For degree $1$ monic polynomial $P(x)$ with real coefficients, it's easy to see that we can never have $|P(i)|<1$.
So let $P(x)$ be a real polynomial of degree $n\geq 2$ such that $|P(i)|<1$ and let $b_1,\dots b_n$ be its roots.
Then we can write: $$P(x)=(x-b_1)\cdots(x-b_n)$$
We have:
$$|P(i)|<1\Rightarrow |(i-b_1)\cdots(i-b_n)|<1\Rightarrow|i-b_1|\cdots|i-b_n|<1$$
This means that for some (plural) $b_k$ we get $|i-b_k|<1$ and for the rest $|i-b_k|>1$.
Obviously, we can't have $|i-b_k|>1$ for all $k$, since then their product would also be greater than $1$.
So there's at least one $j$, such that: $|i-b_j|<1$.

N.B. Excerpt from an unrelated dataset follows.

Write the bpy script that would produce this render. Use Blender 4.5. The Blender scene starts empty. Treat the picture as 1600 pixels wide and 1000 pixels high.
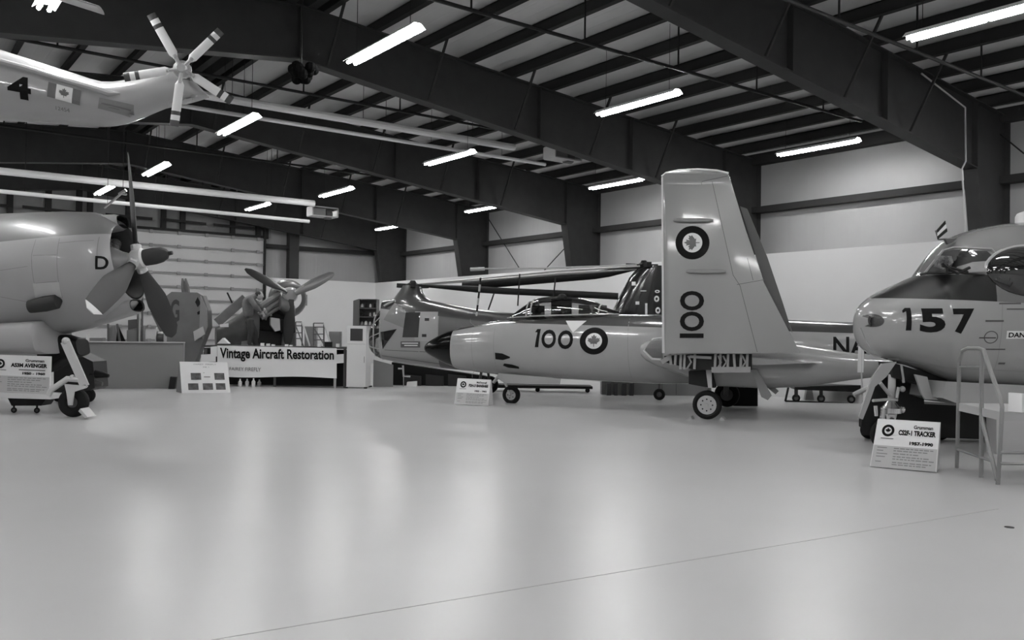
import bpy, bmesh, math, random
from mathutils import Vector as V, Matrix
from mathutils.bvhtree import BVHTree
random.seed(4)
PI = math.pi
sc = bpy.context.scene
COL = sc.collection
# ------------------------------------------------------------------ camera
F, YAW, PIT, ROL, HE = 1340.0, math.radians(37.13), math.radians(.64), math.radians(.775), 1.9
fw = V((math.sin(YAW)*math.cos(PIT), math.cos(YAW)*math.cos(PIT), math.sin(PIT)))
rr = V((math.cos(YAW), -math.sin(YAW), 0)); uu = rr.cross(fw)
RR = rr*math.cos(ROL)+uu*math.sin(ROL); UU = -rr*math.sin(ROL)+uu*math.cos(ROL)
CAM = V((0, 0, HE))
cd = bpy.data.cameras.new('camera'); cam = bpy.data.objects.new('camera', cd); COL.objects.link(cam)
cd.sensor_width = 36; cd.lens = F*36/1600; cd.clip_end = 300; cd.clip_start = .05
M = Matrix((RR, UU, -fw)).transposed().to_4x4(); M.translation = CAM
cam.matrix_world = M
sc.camera = cam
# ------------------------------------------------------------------ world, exposure
w = bpy.data.worlds.new('world'); sc.world = w; w.use_nodes = True
w.node_tree.nodes['Background'].inputs[0].default_value = (1, 1, 1, 1)
w.node_tree.nodes['Background'].inputs[1].default_value = .05
sc.view_settings.view_transform = 'Standard'; sc.view_settings.look = 'None'
sc.view_settings.gamma = 1; sc.view_settings.use_curve_mapping = False
sc.view_settings.exposure = .6
TUBE_STRENGTH = 60.0

# a photograph pixel gives a viewing ray; a point is where it meets a plane of the place
def ray(px, py): return fw+RR*((px-800)/F)-UU*((py-500)/F)
def at(px, py, t): return CAM+ray(px, py)*t
def onY(px, py, Y): d = ray(px, py); return CAM+d*(Y/d.y)
def onX(px, py, X): d = ray(px, py); return CAM+d*(X/d.x)
def onZ(px, py, Z=0.): d = ray(px, py); return CAM+d*((Z-HE)/d.z)
def onP(px, py, p, n): d = ray(px, py); return CAM+d*((V(p)-CAM).dot(n)/d.dot(n))
Z = V((0, 0, 1))
class Frame:                       # a thing's own axes: s forward, l to its side, z up
    def __init__(s, o, a, up=Z, k=1.):
        s.k = k
        s.o = V(o); s.a = V(a).normalized(); s.b = s.a.cross(V(up)).normalized(); s.n = s.b.cross(s.a).normalized()
        if s.b.dot(fw) > 0: s.b = -s.b         # b faces the visitors' side
    def P(s, x, l, z): return s.o+(s.a*x+s.b*l+s.n*z)*s.k
    def px(s, px, py, l=0.):
        p = (onP(px, py, s.o+s.b*l*s.k, s.b)-s.o)/s.k
        return p.dot(s.a), p.dot(s.n)
    def pw(s, px, py, l=0.): x, z = s.px(px, py, l); return s.P(x, l, z)

# ------------------------------------------------------------------ materials
def lin(g):
    g /= 255.
    return g/12.92 if g <= .04045 else ((g+.055)/1.055)**2.4
MATS = {}
def mat(name, g, rough=.5, metal=0., coat=0., var=0., scale=3., bump=0., bscale=40., stretch=(1, 1, 1), emit=0., spec=.5):
    if name in MATS: return MATS[name]
    m = bpy.data.materials.new(name); m.use_nodes = True; nt = m.node_tree; b = nt.nodes['Principled BSDF']
    v = lin(g); b.inputs['Base Color'].default_value = (v, v, v, 1)
    b.inputs['Roughness'].default_value = rough; b.inputs['Metallic'].default_value = metal
    b.inputs['Coat Weight'].default_value = coat; b.inputs['Coat Roughness'].default_value = .06
    b.inputs['Specular IOR Level'].default_value = spec
    if emit:
        b.inputs['Emission Color'].default_value = (1, 1, 1, 1); b.inputs['Emission Strength'].default_value = emit
    if var or bump:
        tc = nt.nodes.new('ShaderNodeTexCoord'); mp = nt.nodes.new('ShaderNodeMapping'); mp.inputs['Scale'].default_value = stretch
        nt.links.new(tc.outputs['Object'], mp.inputs['Vector'])
    if var:
        n = nt.nodes.new('ShaderNodeTexNoise'); n.inputs['Scale'].default_value = scale; n.inputs['Detail'].default_value = 5
        nt.links.new(mp.outputs[0], n.inputs['Vector'])
        r = nt.nodes.new('ShaderNodeMapRange'); r.inputs[1].default_value = .3; r.inputs[2].default_value = .7
        r.inputs[3].default_value = v*(1-var); r.inputs[4].default_value = v*(1+var)
        nt.links.new(n.outputs[0], r.inputs[0]); nt.links.new(r.outputs[0], b.inputs['Base Color'])
        m['v'] = 1
    if bump:
        n = nt.nodes.new('ShaderNodeTexNoise'); n.inputs['Scale'].default_value = bscale; n.inputs['Detail'].default_value = 3
        nt.links.new(mp.outputs[0], n.inputs['Vector'])
        bp = nt.nodes.new('ShaderNodeBump'); bp.inputs['Strength'].default_value = bump; bp.inputs['Distance'].default_value = .05
        nt.links.new(n.outputs[0], bp.inputs['Height']); nt.links.new(bp.outputs[0], b.inputs['Normal'])
    MATS[name] = m
    return m
def two_tone(name, g_low, g_top, planes, rough=.25, coat=.5, bump=.0, op='MULTIPLY'):
    """paint with g_top wherever the surface lies above every plane (n, c): n.P > c"""
    m = mat(name, g_low, rough, coat=coat, bump=bump, bscale=1.5); nt = m.node_tree; b = nt.nodes['Principled BSDF']
    geo = nt.nodes.new('ShaderNodeTexCoord'); last = None
    for n, c in planes:
        d = nt.nodes.new('ShaderNodeVectorMath'); d.operation = 'DOT_PRODUCT'; d.inputs[1].default_value = n
        nt.links.new(geo.outputs['Object'], d.inputs[0])
        g = nt.nodes.new('ShaderNodeMath'); g.operation = 'GREATER_THAN'; g.inputs[1].default_value = c
        nt.links.new(d.outputs['Value'], g.inputs[0])
        if last:
            mu = nt.nodes.new('ShaderNodeMath'); mu.operation = op
            nt.links.new(last.outputs[0], mu.inputs[0]); nt.links.new(g.outputs[0], mu.inputs[1]); last = mu
        else: last = g
    mx = nt.nodes.new('ShaderNodeMix'); mx.data_type = 'RGBA'
    a, t = lin(g_low), lin(g_top)
    mx.inputs[6].default_value = (a, a, a, 1); mx.inputs[7].default_value = (t, t, t, 1)
    nt.links.new(last.outputs[0], mx.inputs[0]); nt.links.new(mx.outputs[2], b.inputs['Base Color'])
    return m
def third_tone(m, g, planes, rough=.5):
    nt = m.node_tree; b = nt.nodes['Principled BSDF']; src = b.inputs['Base Color'].links[0].from_socket
    tc = nt.nodes.new('ShaderNodeTexCoord'); last = None
    for n, c in planes:
        d = nt.nodes.new('ShaderNodeVectorMath'); d.operation = 'DOT_PRODUCT'; d.inputs[1].default_value = n; nt.links.new(tc.outputs['Object'], d.inputs[0])
        q = nt.nodes.new('ShaderNodeMath'); q.operation = 'GREATER_THAN'; q.inputs[1].default_value = c; nt.links.new(d.outputs['Value'], q.inputs[0])
        if last: mu = nt.nodes.new('ShaderNodeMath'); mu.operation = 'MULTIPLY'; nt.links.new(last.outputs[0], mu.inputs[0]); nt.links.new(q.outputs[0], mu.inputs[1]); last = mu
        else: last = q
    mx = nt.nodes.new('ShaderNodeMix'); mx.data_type = 'RGBA'; a = lin(g); mx.inputs[7].default_value = (a, a, a, 1)
    nt.links.new(last.outputs[0], mx.inputs[0]); nt.links.new(src, mx.inputs[6]); nt.links.new(mx.outputs[2], b.inputs['Base Color'])
    for nm, v0, v1 in (('Roughness', b.inputs['Roughness'].default_value, rough), ('Specular IOR Level', .5, .2), ('Coat Weight', b.inputs['Coat Weight'].default_value, 0.)):
        r = nt.nodes.new('ShaderNodeMapRange'); r.inputs[3].default_value = v0; r.inputs[4].default_value = v1
        nt.links.new(last.outputs[0], r.inputs[0]); nt.links.new(r.outputs[0], b.inputs[nm])
def glass(name, tint=.8, gl=.12, dark=0.):
    if name in MATS: return MATS[name]
    m = bpy.data.materials.new(name); m.use_nodes = True; nt = m.node_tree; nt.nodes.clear()
    o = nt.nodes.new('ShaderNodeOutputMaterial'); t = nt.nodes.new('ShaderNodeBsdfTransparent'); t.inputs[0].default_value = (tint,)*3+(1,)
    g = nt.nodes.new('ShaderNodeBsdfGlossy'); g.inputs['Roughness'].default_value = .03
    f = nt.nodes.new('ShaderNodeFresnel'); f.inputs[0].default_value = 1.5
    mm = nt.nodes.new('ShaderNodeMath'); mm.operation = 'ADD'; mm.inputs[1].default_value = gl
    x = nt.nodes.new('ShaderNodeMixShader')
    nt.links.new(f.outputs[0], mm.inputs[0]); nt.links.new(mm.outputs[0], x.inputs[0]); nt.links.new(t.outputs[0], x.inputs[1])
    nt.links.new(g.outputs[0], x.inputs[2]); nt.links.new(x.outputs[0], o.inputs[0])
    MATS[name] = m; return m
def ribbed(name, g, rough, period, depth, axis, var=.04, wrinkle=.0, metal=0):
    """wall or deck sheet: ridges repeat along axis (0 x, 1 y); wrinkle adds vertical folds of a vinyl facing"""
    m = mat(name, g, rough, metal=metal, var=var, scale=.6); nt = m.node_tree; b = nt.nodes['Principled BSDF']
    tc = nt.nodes.new('ShaderNodeTexCoord'); sp = nt.nodes.new('ShaderNodeSeparateXYZ'); nt.links.new(tc.outputs['Object'], sp.inputs[0])
    mu = nt.nodes.new('ShaderNodeMath'); mu.operation = 'MULTIPLY'; mu.inputs[1].default_value = 2*PI/period
    nt.links.new(sp.outputs[axis], mu.inputs[0])
    sn = nt.nodes.new('ShaderNodeMath'); sn.operation = 'SINE'; nt.links.new(mu.outputs[0], sn.inputs[0])
    pw = nt.nodes.new('ShaderNodeMath'); pw.operation = 'SMOOTH_MAX'; pw.inputs[1].default_value = .75; pw.inputs[2].default_value = .1
    nt.links.new(sn.outputs[0], pw.inputs[0]); h = pw
    if wrinkle:
        mp = nt.nodes.new('ShaderNodeMapping'); mp.inputs['Scale'].default_value = (2.2, 2.2, .25); nt.links.new(tc.outputs['Object'], mp.inputs[0])
        n = nt.nodes.new('ShaderNodeTexNoise'); n.inputs['Scale'].default_value = 1.6; n.inputs['Detail'].default_value = 4; nt.links.new(mp.outputs[0], n.inputs[0])
        ad = nt.nodes.new('ShaderNodeMath'); ad.operation = 'MULTIPLY_ADD'; ad.inputs[1].default_value = wrinkle
        nt.links.new(n.outputs[0], ad.inputs[0]); nt.links.new(pw.outputs[0], ad.inputs[2]); h = ad
    bp = nt.nodes.new('ShaderNodeBump'); bp.inputs['Strength'].default_value = 1; bp.inputs['Distance'].default_value = depth
    nt.links.new(h.outputs[0], bp.inputs['Height']); nt.links.new(bp.outputs[0], b.inputs['Normal'])
    return m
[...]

But then: $$|i-b_j|<1\Rightarrow \sqrt{1+b_j^2}<1\Rightarrow b_j^2+1<1\Rightarrow b_j^2<0$$
This is only possible if $b_j$ is complex, and since complex roots always come in conjugate pairs (for polynomials with real coefficients) we conclude that $P(x)$ has at least one pair of complex roots.